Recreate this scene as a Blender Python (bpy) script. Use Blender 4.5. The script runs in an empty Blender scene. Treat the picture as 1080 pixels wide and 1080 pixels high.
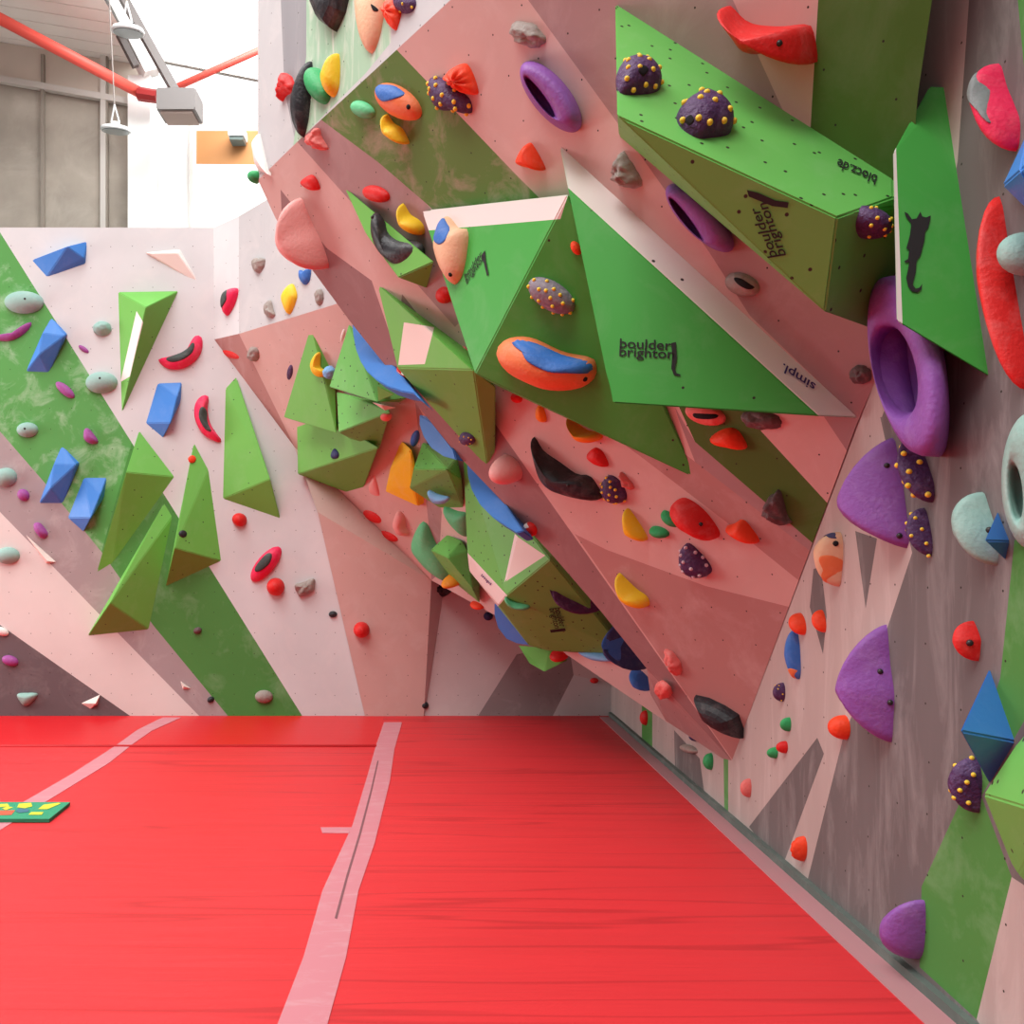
import bpy, bmesh, math, random
import numpy as np
from mathutils import Vector as V, Matrix, noise

random.seed(7)
SC = bpy.context.scene
COL = SC.collection
F, CX, HY, EYE = 900.0, 460.0, 594.0, 1.5          # focal length in pixels, principal point, eye height
O = V((0, 0, EYE))

# ------------------------------------------------------------------ helpers
def ray(px, py):
    return V(((px - CX) / F, 1.0, (HY - py) / F))

def at(px, py, d):
    return O + ray(px, py) * d

def proj(p):
    q = p - O
    return (CX + F * q.x / q.y, HY - F * q.z / q.y)

class Plane:
    def __init__(s, a, b=None, c=None, n=None):
        s.p = a.copy()
        n = n if n else (b - a).cross(c - a)
        n = n.normalized()
        if n.dot(O - a) < 0: n = -n
        s.n = n
        up = V((0, 0, 1))
        v = up - n * up.dot(n)
        s.v = v.normalized() if v.length > 1e-4 else V((0, 1, 0))
        s.u = s.v.cross(n).normalized()
    def hit(s, px, py, h=0.0):
        r = ray(px, py)
        return O + r * ((s.p + s.n * h - O).dot(s.n) / r.dot(s.n))

def inpoly(x, y, P):
    r = False
    j = len(P) - 1
    for i in range(len(P)):
        xi, yi = P[i]; xj, yj = P[j]
        if (yi > y) != (yj > y) and x < (xj - xi) * (y - yi) / (yj - yi) + xi: r = not r
        j = i
    return r

# ------------------------------------------------------------------ materials
MATS = {}
def mat(name, col, rough=0.6, scuff=0.0, scuffcol=(0.8, 0.74, 0.7), sscale=3.0, dots=0.0, dotr=0.05, rnd=1.0,
        bump=0.0, bscale=40.0, var=0.0, spec=0.3, stretch=None, metal=0.0, bdist=.01, crease=None):
    if name in MATS: return MATS[name]
    m = bpy.data.materials.new(name); m.use_nodes = True
    nt = m.node_tree; N = nt.nodes; L = nt.links
    b = N['Principled BSDF']
    b.inputs['Roughness'].default_value = rough
    b.inputs['Metallic'].default_value = metal
    b.inputs['Specular IOR Level'].default_value = spec
    rgb = N.new('ShaderNodeRGB'); rgb.outputs[0].default_value = (*col, 1)
    cur = rgb.outputs[0]
    tc = N.new('ShaderNodeTexCoord')
    mp = N.new('ShaderNodeMapping')
    if stretch: mp.inputs['Scale'].default_value = stretch
    L.new(tc.outputs['Object'], mp.inputs['Vector'])
    def mix(fac, a, c2):
        x = N.new('ShaderNodeMix'); x.data_type = 'RGBA'
        L.new(fac, x.inputs[0]); L.new(a, x.inputs[6])
        if isinstance(c2, tuple): x.inputs[7].default_value = (*c2, 1)
        else: L.new(c2, x.inputs[7])
        return x.outputs[2]
    def ramp(src, a, c, lo=0.0, hi=1.0):
        x = N.new('ShaderNodeMapRange'); x.inputs[1].default_value = a; x.inputs[2].default_value = c
        x.inputs[3].default_value = lo; x.inputs[4].default_value = hi
        L.new(src, x.inputs[0]); return x.outputs[0]
    if var:
        n = N.new('ShaderNodeTexNoise'); n.inputs['Scale'].default_value = 1.7; n.inputs['Detail'].default_value = 6
        L.new(mp.outputs[0], n.inputs['Vector'])
        cur = mix(ramp(n.outputs['Fac'], 0.35, 0.7, 0, var), cur, tuple(c * 0.55 for c in col))
    if scuff:
        n = N.new('ShaderNodeTexNoise'); n.inputs['Scale'].default_value = sscale; n.inputs['Detail'].default_value = 9
        n.inputs['Roughness'].default_value = 0.68; n.inputs['Distortion'].default_value = 0.6
        L.new(mp.outputs[0], n.inputs['Vector'])
        cur = mix(ramp(n.outputs['Fac'], 0.5, 0.78, 0, scuff), cur, scuffcol)
    if dots:
        uv = N.new('ShaderNodeUVMap')
        vo = N.new('ShaderNodeTexVoronoi'); vo.voronoi_dimensions = '2D'
        vo.inputs['Scale'].default_value = dots; vo.inputs['Randomness'].default_value = rnd
        L.new(uv.outputs[0], vo.inputs['Vector'])
        cur = mix(ramp(vo.outputs['Distance'], dotr, dotr * 1.35, 1, 0), cur, (0.03, 0.025, 0.02))
    if crease:
        mp2 = N.new('ShaderNodeMapping'); mp2.inputs['Scale'].default_value = crease
        L.new(tc.outputs['Object'], mp2.inputs['Vector'])
        n = N.new('ShaderNodeTexNoise'); n.inputs['Scale'].default_value = 1.0; n.inputs['Detail'].default_value = 2.5
        L.new(mp2.outputs[0], n.inputs['Vector'])
        s_ = N.new('ShaderNodeMath'); s_.operation = 'SUBTRACT'; s_.inputs[1].default_value = .5; L.new(n.outputs['Fac'], s_.inputs[0])
        a_ = N.new('ShaderNodeMath'); a_.operation = 'ABSOLUTE'; L.new(s_.outputs[0], a_.inputs[0])
        cur = mix(ramp(a_.outputs[0], 0, .014, .45, 0), cur, tuple(c * .45 for c in col))
    L.new(cur, b.inputs['Base Color'])
    if bump:
        n = N.new('ShaderNodeTexNoise'); n.inputs['Scale'].default_value = bscale; n.inputs['Detail'].default_value = 4
        L.new(mp.outputs[0], n.inputs['Vector'])
        bp = N.new('ShaderNodeBump'); bp.inputs['Strength'].default_value = bump; bp.inputs['Distance'].default_value = bdist
        L.new(n.outputs['Fac'], bp.inputs['Height']); L.new(bp.outputs[0], b.inputs['Normal'])
    MATS[name] = m
    return m

STREAK = (2.5, 2.5, 0.45)
def wm(name, col, **k):
    k.setdefault('scuff', 0.25); k.setdefault('dots', 5.0); k.setdefault('dotr', 0.017); k.setdefault('rnd', 0.12)
    k.setdefault('var', 0.18); k.setdefault('rough', 0.7); k.setdefault('spec', 0.2)
    return mat(name, col, **k)
PALE = wm('paint_pale', (0.70, 0.645, 0.61), scuffcol=(.78, .74, .72))
LIGHT = wm('paint_light_grey', (0.63, 0.64, 0.64))
GREY = wm('paint_mid_grey', (0.36, 0.30, 0.30))
BLUSH = wm('paint_blush', (0.63, 0.44, 0.395))
GRND = wm('paint_deep_green', (0.075, 0.17, 0.03), scuff=.05, var=.25)
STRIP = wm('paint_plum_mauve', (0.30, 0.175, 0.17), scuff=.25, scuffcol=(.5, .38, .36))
CORN = wm('paint_corner_grey_lit', (0.62, 0.55, 0.54))  # grey lightened in colour to replace light missing in the back corner
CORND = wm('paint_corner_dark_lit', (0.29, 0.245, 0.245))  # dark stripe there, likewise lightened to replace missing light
HWG = wm('paint_streaked_grey', (0.29, 0.29, 0.30), stretch=STREAK)
MAUVE = wm('paint_mauve', (0.38, 0.26, 0.25), scuff=.35, scuffcol=(.62, .5, .48))
DUSK = wm('paint_dusk_pink', (0.45, 0.255, 0.23))
RWG = wm('paint_stone_grey', (0.155, 0.138, 0.134), scuff=.38, scuffcol=(.55, .52, .5), stretch=STREAK, var=.3)
RWP = wm('paint_pale_streaked', (0.47, 0.385, 0.355), stretch=STREAK, scuff=.3, var=.3)
DARK = wm('paint_dark_grey', (0.14, 0.11, 0.115), scuff=.12)
GRN = wm('paint_green', (0.075, 0.25, 0.055), scuff=.28, scuffcol=(.45, .6, .42))
GRNS = wm('paint_green_scuffed', (0.10, 0.34, 0.085), scuff=.7, scuffcol=(.5, .66, .48), sscale=4)
OLV = wm('paint_moss_green', (0.12, 0.24, 0.055), scuff=.95, scuffcol=(.45, .34, .28), sscale=3.5)
MINTW = wm('paint_washed_green', (0.34, 0.52, 0.36), scuff=.9, sscale=4, stretch=STREAK)
HWW = wm('paint_white', (0.50, 0.50, 0.50))
VG = mat('volume_green', (0.15, 0.49, 0.10), rough=.5, scuff=.14, scuffcol=(.5, .65, .45), dots=8, dotr=.045, var=.1)
VGF = mat('volume_green_fine', (0.063, 0.41, 0.065), rough=.5, scuff=.12, scuffcol=(.5, .65, .45), dots=2.4, dotr=.012, var=.15)
VL_ = mat('volume_leaf_green', (0.15, 0.46, 0.075), rough=.55, scuff=.10, scuffcol=(.5, .6, .4), dots=4, dotr=.02, var=.12)
VW = mat('volume_white_strip', (0.82, 0.74, 0.70), rough=.4, dots=3, dotr=.02)
VB = mat('volume_blue', (0.05, 0.21, 0.60), rough=.45, scuff=.06, bump=.1)
VWOOD = mat('pale_plywood', (0.78, 0.66, 0.60), rough=.6, var=.1)
INK = mat('black_ink', (0.02, 0.02, 0.02), rough=.7)
INKV = mat('violet_ink', (0.05, 0.03, 0.16), rough=.7)

def hm(name, col, **k):
    k.setdefault('rough', .55); k.setdefault('bump', .35); k.setdefault('bscale', 60); k.setdefault('scuff', .12)
    k.setdefault('sscale', 9)
    return mat(name, col, **k)
C = dict(
    red=hm('resin_red', (.66, .018, .016)), orange=hm('resin_orange_red', (.85, .06, .015)),
    yellow=hm('resin_yellow', (.85, .56, .02)), amber=hm('resin_amber', (.85, .28, .02)),
    blue=hm('resin_blue', (.04, .15, .48)), sky=hm('resin_sky_blue', (.2, .45, .75)), navy=hm('resin_navy', (.03, .04, .13)),
    purple=hm('resin_purple', (.25, .085, .36), scuff=.25, scuffcol=(.5, .35, .6)),
    plum=hm('resin_plum', (.075, .03, .10), bump=.9, scuff=.5, scuffcol=(.30, .22, .38), sscale=14),
    magenta=hm('resin_magenta', (.32, .07, .28)), mint=hm('resin_mint', (.27, .44, .39), scuff=.2),
    mgreen=hm('resin_mint_green', (.12, .55, .25)), green=hm('resin_green', (.03, .36, .11)),
    black=hm('resin_black', (.022, .022, .026), rough=.4), rock=hm('resin_stone', (.30, .25, .22), bump=1, bscale=25, scuff=.5),
    darkrock=hm('resin_dark_stone', (.13, .085, .085), bump=1, bscale=25, scuff=.3),
    pink=hm('resin_rose', (.78, .36, .33)), coral=hm('resin_coral', (.75, .17, .15), bump=.9, bscale=30, scuff=.5, scuffcol=(.85, .5, .45)),
    white=hm('resin_white', (.78, .72, .68)), beige=hm('resin_beige', (.75, .46, .28)), peach=hm('resin_peach_orange', (.78, .2, .07)),
    melon=hm('resin_hot_pink', (.78, .02, .09)), seed=hm('resin_charcoal', (.045, .055, .05)),
    greypad=hm('resin_grey', (.2, .22, .22)), spot=hm('resin_yellow_spot', (.85, .60, .05)), wspot=hm('resin_pale_spot', (.6, .5, .55)),
    bolt=mat('bolt_steel', (.05, .045, .045), rough=.4, metal=.6), dark=mat('eye_and_pocket_shade_black', (.012, .01, .012), rough=.8))  # dark: black of eyes and lashes, and painted shade of pocket patches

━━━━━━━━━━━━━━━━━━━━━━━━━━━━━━

DIRECTIVE: Exactly reproduce the run of lines from the start of the listing through the line with "O = V((0, 0, EYE))", inclusive; pictures are not copied.

RESULT OF THE EXERCISE:
Recreate this scene as a Blender Python (bpy) script. Use Blender 4.5. The script runs in an empty Blender scene. Treat the picture as 1080 pixels wide and 1080 pixels high.
import bpy, bmesh, math, random
import numpy as np
from mathutils import Vector as V, Matrix, noise

random.seed(7)
SC = bpy.context.scene
COL = SC.collection
F, CX, HY, EYE = 900.0, 460.0, 594.0, 1.5          # focal length in pixels, principal point, eye height
O = V((0, 0, EYE))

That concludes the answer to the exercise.